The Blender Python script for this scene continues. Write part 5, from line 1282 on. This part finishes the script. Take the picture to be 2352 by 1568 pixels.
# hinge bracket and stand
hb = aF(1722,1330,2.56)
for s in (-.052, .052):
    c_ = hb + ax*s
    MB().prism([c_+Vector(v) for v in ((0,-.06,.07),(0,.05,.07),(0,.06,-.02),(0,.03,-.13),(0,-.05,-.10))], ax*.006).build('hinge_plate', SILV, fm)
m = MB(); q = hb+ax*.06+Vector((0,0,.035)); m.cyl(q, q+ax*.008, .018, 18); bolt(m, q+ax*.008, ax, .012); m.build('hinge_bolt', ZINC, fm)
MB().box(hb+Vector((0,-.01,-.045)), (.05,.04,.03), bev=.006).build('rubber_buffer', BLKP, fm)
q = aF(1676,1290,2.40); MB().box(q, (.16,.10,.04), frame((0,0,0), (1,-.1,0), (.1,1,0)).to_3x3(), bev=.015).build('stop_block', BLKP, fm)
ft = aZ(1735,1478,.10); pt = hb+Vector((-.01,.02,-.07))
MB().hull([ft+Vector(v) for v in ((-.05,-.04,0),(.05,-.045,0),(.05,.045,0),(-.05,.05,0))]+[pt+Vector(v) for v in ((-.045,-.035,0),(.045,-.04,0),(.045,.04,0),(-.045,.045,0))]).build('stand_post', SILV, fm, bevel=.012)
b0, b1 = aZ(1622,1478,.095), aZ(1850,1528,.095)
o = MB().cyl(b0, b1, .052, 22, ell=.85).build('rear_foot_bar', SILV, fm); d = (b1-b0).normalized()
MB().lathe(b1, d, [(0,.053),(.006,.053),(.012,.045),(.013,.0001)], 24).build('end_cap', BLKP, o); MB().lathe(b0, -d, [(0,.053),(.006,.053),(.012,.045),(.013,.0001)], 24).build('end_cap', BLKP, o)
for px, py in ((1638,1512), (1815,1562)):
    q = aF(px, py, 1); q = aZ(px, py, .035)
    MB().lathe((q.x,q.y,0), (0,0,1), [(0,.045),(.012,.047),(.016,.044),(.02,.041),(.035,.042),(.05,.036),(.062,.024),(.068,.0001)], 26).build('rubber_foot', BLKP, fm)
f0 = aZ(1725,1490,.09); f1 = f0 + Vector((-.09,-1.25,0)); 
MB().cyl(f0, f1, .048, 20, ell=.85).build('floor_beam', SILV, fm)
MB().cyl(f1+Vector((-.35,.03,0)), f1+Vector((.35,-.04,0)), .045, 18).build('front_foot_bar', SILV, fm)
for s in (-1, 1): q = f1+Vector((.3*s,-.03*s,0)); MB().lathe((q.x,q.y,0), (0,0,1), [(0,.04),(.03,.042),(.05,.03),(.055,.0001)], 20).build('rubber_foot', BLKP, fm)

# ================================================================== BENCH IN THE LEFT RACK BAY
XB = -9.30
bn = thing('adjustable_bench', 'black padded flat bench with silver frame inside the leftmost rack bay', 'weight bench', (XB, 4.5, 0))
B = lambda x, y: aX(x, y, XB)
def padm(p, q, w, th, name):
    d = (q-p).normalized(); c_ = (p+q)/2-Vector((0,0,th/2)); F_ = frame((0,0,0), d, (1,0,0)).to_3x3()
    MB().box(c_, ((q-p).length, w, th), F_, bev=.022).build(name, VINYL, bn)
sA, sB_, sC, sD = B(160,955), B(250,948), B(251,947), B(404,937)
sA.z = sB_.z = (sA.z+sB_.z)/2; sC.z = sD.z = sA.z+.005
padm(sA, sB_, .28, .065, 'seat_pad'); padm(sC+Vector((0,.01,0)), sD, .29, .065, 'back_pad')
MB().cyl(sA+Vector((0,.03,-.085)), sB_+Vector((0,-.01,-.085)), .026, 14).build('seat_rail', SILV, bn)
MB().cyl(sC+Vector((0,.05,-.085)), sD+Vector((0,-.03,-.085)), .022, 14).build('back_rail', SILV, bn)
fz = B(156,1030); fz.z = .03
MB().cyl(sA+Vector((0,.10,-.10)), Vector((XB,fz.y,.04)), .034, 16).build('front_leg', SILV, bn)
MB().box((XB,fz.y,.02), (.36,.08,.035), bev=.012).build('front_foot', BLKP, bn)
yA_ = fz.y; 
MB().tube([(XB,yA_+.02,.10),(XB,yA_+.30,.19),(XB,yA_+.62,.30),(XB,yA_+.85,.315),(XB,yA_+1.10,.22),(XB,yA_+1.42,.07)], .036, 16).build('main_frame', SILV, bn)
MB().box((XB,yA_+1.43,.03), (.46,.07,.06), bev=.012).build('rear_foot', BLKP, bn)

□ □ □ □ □

### Task instructions:
Restate the data above exactly, keeping each word as it stands.

### Result of the task:
The Blender Python script for this scene continues. Write part 5, from line 1282 on. This part finishes the script. Take the picture to be 2352 by 1568 pixels.
# hinge bracket and stand
hb = aF(1722,1330,2.56)
for s in (-.052, .052):
    c_ = hb + ax*s
    MB().prism([c_+Vector(v) for v in ((0,-.06,.07),(0,.05,.07),(0,.06,-.02),(0,.03,-.13),(0,-.05,-.10))], ax*.006).build('hinge_plate', SILV, fm)
m = MB(); q = hb+ax*.06+Vector((0,0,.035)); m.cyl(q, q+ax*.008, .018, 18); bolt(m, q+ax*.008, ax, .012); m.build('hinge_bolt', ZINC, fm)
MB().box(hb+Vector((0,-.01,-.045)), (.05,.04,.03), bev=.006).build('rubber_buffer', BLKP, fm)
q = aF(1676,1290,2.40); MB().box(q, (.16,.10,.04), frame((0,0,0), (1,-.1,0), (.1,1,0)).to_3x3(), bev=.015).build('stop_block', BLKP, fm)
ft = aZ(1735,1478,.10); pt = hb+Vector((-.01,.02,-.07))
MB().hull([ft+Vector(v) for v in ((-.05,-.04,0),(.05,-.045,0),(.05,.045,0),(-.05,.05,0))]+[pt+Vector(v) for v in ((-.045,-.035,0),(.045,-.04,0),(.045,.04,0),(-.045,.045,0))]).build('stand_post', SILV, fm, bevel=.012)
b0, b1 = aZ(1622,1478,.095), aZ(1850,1528,.095)
o = MB().cyl(b0, b1, .052, 22, ell=.85).build('rear_foot_bar', SILV, fm); d = (b1-b0).normalized()
MB().lathe(b1, d, [(0,.053),(.006,.053),(.012,.045),(.013,.0001)], 24).build('end_cap', BLKP, o); MB().lathe(b0, -d, [(0,.053),(.006,.053),(.012,.045),(.013,.0001)], 24).build('end_cap', BLKP, o)
for px, py in ((1638,1512), (1815,1562)):
    q = aF(px, py, 1); q = aZ(px, py, .035)
    MB().lathe((q.x,q.y,0), (0,0,1), [(0,.045),(.012,.047),(.016,.044),(.02,.041),(.035,.042),(.05,.036),(.062,.024),(.068,.0001)], 26).build('rubber_foot', BLKP, fm)
f0 = aZ(1725,1490,.09); f1 = f0 + Vector((-.09,-1.25,0)); 
MB().cyl(f0, f1, .048, 20, ell=.85).build('floor_beam', SILV, fm)
MB().cyl(f1+Vector((-.35,.03,0)), f1+Vector((.35,-.04,0)), .045, 18).build('front_foot_bar', SILV, fm)
for s in (-1, 1): q = f1+Vector((.3*s,-.03*s,0)); MB().lathe((q.x,q.y,0), (0,0,1), [(0,.04),(.03,.042),(.05,.03),(.055,.0001)], 20).build('rubber_foot', BLKP, fm)

# ================================================================== BENCH IN THE LEFT RACK BAY
XB = -9.30
bn = thing('adjustable_bench', 'black padded flat bench with silver frame inside the leftmost rack bay', 'weight bench', (XB, 4.5, 0))
B = lambda x, y: aX(x, y, XB)
def padm(p, q, w, th, name):
    d = (q-p).normalized(); c_ = (p+q)/2-Vector((0,0,th/2)); F_ = frame((0,0,0), d, (1,0,0)).to_3x3()
    MB().box(c_, ((q-p).length, w, th), F_, bev=.022).build(name, VINYL, bn)
sA, sB_, sC, sD = B(160,955), B(250,948), B(251,947), B(404,937)
sA.z = sB_.z = (sA.z+sB_.z)/2; sC.z = sD.z = sA.z+.005
padm(sA, sB_, .28, .065, 'seat_pad'); padm(sC+Vector((0,.01,0)), sD, .29, .065, 'back_pad')
MB().cyl(sA+Vector((0,.03,-.085)), sB_+Vector((0,-.01,-.085)), .026, 14).build('seat_rail', SILV, bn)
MB().cyl(sC+Vector((0,.05,-.085)), sD+Vector((0,-.03,-.085)), .022, 14).build('back_rail', SILV, bn)
fz = B(156,1030); fz.z = .03
MB().cyl(sA+Vector((0,.10,-.10)), Vector((XB,fz.y,.04)), .034, 16).build('front_leg', SILV, bn)
MB().box((XB,fz.y,.02), (.36,.08,.035), bev=.012).build('front_foot', BLKP, bn)
yA_ = fz.y; 
MB().tube([(XB,yA_+.02,.10),(XB,yA_+.30,.19),(XB,yA_+.62,.30),(XB,yA_+.85,.315),(XB,yA_+1.10,.22),(XB,yA_+1.42,.07)], .036, 16).build('main_frame', SILV, bn)
MB().box((XB,yA_+1.43,.03), (.46,.07,.06), bev=.012).build('rear_foot', BLKP, bn)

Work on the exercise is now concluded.